Understanding how something works on a macro scale, is something completely different than understanding how it works on a subatomic level.

Understanding something on a macro scale is kinda like knowing how to drive. You know how to use the car's purpose, but you might not know anything about the engine.
Just like you could easily use magnetism in engineering without a deeper knowledge of it.
However, to tune your car, to make it run faster, you need to know the deeper function of the car, and not just what pedal is the gas.

Fortunately, we have a very good idea of how magnetism works "under the hood".
To make it short, it's depending on the "spin" of the electrons.

(And, innonimatu, it's a physicist, a physician is something with different focus ;) )

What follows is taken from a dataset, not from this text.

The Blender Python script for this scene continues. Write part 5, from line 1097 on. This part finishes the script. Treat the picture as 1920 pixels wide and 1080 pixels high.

BTW, Hollywood, and indeed a lot of media, usually have no idea on what magnetism is. In the mind of most writers, it seems that all metals are magnetic.
 
Wish Gothmog was here.

It's certainly possible. People know things they aren't supposed to know. It happens all the time and it's just not directed in a way that's particularly testable or influential beyond some people just being more "lucky". I don't see why it's impossible for remote viewing to exist, given what I've seen and experienced in life.